**EXERCISE DIRECTIONS**. Up to and including the line with "return plant(kind, x, y, max(1.0, h", reproduce the listing below exactly, beginning at its first line.

• • • • • • •

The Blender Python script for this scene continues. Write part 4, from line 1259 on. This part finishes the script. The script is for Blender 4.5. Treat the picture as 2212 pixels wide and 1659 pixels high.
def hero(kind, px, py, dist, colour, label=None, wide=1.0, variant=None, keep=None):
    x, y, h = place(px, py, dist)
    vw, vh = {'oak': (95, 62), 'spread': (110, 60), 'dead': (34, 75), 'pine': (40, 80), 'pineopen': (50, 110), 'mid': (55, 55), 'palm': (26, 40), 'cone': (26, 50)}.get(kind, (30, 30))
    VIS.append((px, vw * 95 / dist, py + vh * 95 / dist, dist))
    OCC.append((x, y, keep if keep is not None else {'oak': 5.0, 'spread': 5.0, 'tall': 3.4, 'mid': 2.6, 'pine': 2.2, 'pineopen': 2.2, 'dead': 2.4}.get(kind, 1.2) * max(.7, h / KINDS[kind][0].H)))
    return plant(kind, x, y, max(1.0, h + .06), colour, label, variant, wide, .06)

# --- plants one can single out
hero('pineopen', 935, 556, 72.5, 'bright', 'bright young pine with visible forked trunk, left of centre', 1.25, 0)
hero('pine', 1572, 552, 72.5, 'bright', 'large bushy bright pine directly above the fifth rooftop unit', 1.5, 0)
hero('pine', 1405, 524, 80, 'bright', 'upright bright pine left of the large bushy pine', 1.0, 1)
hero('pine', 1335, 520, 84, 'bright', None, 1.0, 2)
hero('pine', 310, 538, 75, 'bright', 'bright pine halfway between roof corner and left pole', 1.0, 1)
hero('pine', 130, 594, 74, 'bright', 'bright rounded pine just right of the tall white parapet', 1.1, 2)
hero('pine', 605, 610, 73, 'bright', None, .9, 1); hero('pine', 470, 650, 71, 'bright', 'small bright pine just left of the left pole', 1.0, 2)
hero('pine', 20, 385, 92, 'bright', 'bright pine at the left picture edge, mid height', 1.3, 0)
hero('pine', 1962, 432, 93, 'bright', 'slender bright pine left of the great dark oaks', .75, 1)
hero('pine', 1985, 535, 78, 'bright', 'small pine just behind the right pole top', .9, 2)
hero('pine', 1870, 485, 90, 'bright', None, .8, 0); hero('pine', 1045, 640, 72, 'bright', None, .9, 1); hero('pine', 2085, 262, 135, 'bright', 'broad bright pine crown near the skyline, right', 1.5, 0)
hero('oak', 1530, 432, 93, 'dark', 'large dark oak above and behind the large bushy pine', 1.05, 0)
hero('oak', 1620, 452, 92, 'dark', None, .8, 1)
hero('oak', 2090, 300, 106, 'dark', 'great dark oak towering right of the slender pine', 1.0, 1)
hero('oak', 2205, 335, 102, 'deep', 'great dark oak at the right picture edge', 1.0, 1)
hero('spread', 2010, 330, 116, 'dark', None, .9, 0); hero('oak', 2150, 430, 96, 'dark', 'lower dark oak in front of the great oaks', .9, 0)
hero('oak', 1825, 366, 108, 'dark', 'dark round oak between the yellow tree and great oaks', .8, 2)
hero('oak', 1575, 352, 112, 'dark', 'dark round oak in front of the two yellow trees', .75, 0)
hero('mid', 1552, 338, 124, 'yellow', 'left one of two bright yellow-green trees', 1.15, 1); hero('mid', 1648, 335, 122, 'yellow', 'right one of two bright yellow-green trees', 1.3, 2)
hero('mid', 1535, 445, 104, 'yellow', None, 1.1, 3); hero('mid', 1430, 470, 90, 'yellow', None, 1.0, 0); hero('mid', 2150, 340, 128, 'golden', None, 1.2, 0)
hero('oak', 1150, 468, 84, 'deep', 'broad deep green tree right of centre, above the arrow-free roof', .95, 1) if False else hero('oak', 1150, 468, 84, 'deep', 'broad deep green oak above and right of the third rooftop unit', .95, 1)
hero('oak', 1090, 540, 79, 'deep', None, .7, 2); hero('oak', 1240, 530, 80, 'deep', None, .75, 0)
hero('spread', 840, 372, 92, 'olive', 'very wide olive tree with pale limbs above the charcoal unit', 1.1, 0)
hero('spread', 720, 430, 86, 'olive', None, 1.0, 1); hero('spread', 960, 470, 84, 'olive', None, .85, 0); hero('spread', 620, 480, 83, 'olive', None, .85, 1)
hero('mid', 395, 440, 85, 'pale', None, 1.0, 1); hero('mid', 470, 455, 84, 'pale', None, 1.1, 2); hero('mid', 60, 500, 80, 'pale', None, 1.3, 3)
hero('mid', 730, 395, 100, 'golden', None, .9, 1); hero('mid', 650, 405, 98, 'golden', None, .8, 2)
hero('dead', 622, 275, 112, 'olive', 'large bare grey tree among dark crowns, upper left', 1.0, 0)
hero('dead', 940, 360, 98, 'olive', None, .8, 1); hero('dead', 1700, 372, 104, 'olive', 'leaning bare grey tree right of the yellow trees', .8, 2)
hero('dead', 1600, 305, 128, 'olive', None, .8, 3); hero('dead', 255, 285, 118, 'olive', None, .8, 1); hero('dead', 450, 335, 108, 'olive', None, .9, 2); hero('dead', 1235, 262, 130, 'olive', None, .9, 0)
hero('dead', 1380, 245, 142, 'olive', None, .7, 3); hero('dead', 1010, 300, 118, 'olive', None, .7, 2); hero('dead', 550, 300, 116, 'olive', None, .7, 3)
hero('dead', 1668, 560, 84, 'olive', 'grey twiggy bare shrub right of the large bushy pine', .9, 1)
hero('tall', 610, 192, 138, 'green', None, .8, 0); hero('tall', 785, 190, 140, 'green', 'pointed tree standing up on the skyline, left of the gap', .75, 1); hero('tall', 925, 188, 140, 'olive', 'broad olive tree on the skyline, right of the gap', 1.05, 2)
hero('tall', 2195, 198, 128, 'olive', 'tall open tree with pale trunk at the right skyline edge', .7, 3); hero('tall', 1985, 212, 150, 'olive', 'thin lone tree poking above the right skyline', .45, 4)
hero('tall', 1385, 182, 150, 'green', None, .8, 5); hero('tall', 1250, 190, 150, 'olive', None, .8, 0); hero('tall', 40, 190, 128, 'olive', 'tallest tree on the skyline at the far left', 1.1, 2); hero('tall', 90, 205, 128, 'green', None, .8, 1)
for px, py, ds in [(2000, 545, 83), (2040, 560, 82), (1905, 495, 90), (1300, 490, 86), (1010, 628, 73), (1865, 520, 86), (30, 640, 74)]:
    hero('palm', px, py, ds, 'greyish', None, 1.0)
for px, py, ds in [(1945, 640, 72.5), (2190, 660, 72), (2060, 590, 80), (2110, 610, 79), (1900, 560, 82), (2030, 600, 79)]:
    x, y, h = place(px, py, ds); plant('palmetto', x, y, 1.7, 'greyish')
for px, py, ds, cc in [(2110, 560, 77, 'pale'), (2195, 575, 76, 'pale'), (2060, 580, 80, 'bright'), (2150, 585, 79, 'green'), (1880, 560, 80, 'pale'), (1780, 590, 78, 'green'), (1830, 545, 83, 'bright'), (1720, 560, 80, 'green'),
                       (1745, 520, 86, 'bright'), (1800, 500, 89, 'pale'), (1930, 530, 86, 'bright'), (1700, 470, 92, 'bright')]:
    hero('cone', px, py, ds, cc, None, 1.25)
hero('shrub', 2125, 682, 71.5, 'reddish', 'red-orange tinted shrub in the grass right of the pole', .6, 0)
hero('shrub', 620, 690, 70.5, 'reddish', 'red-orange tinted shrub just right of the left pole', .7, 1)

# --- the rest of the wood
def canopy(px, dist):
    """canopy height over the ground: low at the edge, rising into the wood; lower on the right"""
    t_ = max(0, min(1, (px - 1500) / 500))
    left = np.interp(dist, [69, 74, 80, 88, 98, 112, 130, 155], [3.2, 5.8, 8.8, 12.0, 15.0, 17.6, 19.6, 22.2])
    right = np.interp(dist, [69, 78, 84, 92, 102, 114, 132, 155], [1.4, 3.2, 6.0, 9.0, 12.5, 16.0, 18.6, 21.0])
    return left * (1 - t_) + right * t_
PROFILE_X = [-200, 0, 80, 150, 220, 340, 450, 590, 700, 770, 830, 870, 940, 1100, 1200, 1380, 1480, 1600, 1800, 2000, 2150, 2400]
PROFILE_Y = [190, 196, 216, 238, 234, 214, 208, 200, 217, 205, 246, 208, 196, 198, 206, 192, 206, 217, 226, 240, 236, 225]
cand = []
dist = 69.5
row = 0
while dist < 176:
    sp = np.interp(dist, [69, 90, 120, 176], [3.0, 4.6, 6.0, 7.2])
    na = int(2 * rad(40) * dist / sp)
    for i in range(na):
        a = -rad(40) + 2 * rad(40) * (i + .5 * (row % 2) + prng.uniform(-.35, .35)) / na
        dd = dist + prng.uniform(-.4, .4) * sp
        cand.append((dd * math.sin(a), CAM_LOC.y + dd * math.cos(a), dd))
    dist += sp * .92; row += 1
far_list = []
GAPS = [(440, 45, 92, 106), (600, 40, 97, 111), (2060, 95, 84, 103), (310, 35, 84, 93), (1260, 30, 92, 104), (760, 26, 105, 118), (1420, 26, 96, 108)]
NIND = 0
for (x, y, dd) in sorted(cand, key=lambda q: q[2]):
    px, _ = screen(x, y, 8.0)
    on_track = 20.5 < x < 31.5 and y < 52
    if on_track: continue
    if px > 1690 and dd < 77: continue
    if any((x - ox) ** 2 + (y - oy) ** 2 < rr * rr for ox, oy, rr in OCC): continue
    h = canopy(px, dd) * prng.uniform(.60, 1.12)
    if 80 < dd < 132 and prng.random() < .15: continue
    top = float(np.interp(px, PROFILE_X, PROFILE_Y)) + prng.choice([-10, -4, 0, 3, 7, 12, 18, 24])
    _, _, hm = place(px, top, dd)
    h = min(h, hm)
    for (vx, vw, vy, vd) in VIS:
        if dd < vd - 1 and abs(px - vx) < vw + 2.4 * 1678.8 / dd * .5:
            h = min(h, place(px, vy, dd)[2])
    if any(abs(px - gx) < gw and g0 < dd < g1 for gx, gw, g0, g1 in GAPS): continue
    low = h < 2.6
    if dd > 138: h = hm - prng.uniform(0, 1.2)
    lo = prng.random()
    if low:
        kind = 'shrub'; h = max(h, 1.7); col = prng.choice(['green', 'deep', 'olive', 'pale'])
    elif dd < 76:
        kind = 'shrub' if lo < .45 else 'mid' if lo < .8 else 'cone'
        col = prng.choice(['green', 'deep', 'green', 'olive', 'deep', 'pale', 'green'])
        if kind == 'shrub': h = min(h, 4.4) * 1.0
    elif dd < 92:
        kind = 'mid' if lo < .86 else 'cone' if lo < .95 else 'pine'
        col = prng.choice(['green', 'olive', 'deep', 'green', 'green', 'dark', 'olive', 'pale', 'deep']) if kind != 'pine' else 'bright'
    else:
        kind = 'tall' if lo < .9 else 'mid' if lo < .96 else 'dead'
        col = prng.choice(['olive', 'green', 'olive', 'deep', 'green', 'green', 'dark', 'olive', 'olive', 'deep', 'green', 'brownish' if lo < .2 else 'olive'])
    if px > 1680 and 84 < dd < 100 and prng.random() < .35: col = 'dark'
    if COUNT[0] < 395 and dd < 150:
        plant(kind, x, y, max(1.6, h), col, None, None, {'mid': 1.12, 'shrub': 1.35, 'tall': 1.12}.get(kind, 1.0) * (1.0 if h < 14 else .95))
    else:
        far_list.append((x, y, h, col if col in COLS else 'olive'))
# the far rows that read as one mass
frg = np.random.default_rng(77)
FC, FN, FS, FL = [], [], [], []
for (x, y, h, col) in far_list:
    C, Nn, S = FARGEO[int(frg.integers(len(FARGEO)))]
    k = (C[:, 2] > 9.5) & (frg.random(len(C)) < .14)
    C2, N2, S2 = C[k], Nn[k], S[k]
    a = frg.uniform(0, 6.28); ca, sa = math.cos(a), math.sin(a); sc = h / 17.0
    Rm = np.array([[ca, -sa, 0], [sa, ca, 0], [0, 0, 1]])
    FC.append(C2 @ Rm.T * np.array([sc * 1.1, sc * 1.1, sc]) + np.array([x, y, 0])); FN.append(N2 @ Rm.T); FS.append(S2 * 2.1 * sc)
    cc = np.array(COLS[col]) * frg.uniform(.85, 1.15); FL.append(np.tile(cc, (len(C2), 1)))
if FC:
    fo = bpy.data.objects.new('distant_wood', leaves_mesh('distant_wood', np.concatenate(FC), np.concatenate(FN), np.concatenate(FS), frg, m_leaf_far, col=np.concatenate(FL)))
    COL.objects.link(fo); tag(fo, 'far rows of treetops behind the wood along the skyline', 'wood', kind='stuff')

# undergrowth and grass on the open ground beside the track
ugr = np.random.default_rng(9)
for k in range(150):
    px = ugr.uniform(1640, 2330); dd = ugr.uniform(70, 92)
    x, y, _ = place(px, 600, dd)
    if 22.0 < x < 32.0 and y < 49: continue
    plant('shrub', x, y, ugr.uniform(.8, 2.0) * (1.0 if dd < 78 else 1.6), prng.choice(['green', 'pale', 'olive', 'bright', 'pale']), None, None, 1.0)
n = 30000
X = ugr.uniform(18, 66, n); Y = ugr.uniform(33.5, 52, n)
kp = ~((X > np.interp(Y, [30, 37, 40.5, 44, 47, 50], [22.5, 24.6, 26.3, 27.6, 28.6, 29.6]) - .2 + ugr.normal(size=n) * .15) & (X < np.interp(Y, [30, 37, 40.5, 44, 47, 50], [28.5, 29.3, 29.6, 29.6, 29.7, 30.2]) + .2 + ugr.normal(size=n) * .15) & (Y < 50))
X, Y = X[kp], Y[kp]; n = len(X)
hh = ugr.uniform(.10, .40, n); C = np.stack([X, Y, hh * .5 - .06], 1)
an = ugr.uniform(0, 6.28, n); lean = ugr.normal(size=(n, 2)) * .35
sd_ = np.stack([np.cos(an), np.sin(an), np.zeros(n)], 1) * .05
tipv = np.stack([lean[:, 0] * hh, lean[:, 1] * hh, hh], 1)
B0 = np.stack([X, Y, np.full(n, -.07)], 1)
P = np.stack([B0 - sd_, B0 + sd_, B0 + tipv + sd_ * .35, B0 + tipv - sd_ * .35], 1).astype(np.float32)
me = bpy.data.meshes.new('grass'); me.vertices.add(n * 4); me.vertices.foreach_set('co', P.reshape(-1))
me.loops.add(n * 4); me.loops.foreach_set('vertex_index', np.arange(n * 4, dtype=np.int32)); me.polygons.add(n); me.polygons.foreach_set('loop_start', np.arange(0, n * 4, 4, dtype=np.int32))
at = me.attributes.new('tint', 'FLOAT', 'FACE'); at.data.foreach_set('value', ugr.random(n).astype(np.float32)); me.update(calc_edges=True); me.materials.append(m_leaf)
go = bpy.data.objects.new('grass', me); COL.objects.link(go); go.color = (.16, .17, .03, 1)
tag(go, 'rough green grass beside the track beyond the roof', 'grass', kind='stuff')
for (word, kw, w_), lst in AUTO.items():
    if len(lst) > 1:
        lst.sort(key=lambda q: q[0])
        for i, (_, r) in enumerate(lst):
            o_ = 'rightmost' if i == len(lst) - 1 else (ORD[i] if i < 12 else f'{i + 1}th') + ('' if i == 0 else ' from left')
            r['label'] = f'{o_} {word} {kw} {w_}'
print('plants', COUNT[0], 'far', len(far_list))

• • • • • • •

**SOLUTION TO THE EXERCISE**.
The Blender Python script for this scene continues. Write part 4, from line 1259 on. This part finishes the script. The script is for Blender 4.5. Treat the picture as 2212 pixels wide and 1659 pixels high.
def hero(kind, px, py, dist, colour, label=None, wide=1.0, variant=None, keep=None):
    x, y, h = place(px, py, dist)
    vw, vh = {'oak': (95, 62), 'spread': (110, 60), 'dead': (34, 75), 'pine': (40, 80), 'pineopen': (50, 110), 'mid': (55, 55), 'palm': (26, 40), 'cone': (26, 50)}.get(kind, (30, 30))
    VIS.append((px, vw * 95 / dist, py + vh * 95 / dist, dist))
    OCC.append((x, y, keep if keep is not None else {'oak': 5.0, 'spread': 5.0, 'tall': 3.4, 'mid': 2.6, 'pine': 2.2, 'pineopen': 2.2, 'dead': 2.4}.get(kind, 1.2) * max(.7, h / KINDS[kind][0].H)))
    return plant(kind, x, y, max(1.0, h + .06), colour, label, variant, wide, .06)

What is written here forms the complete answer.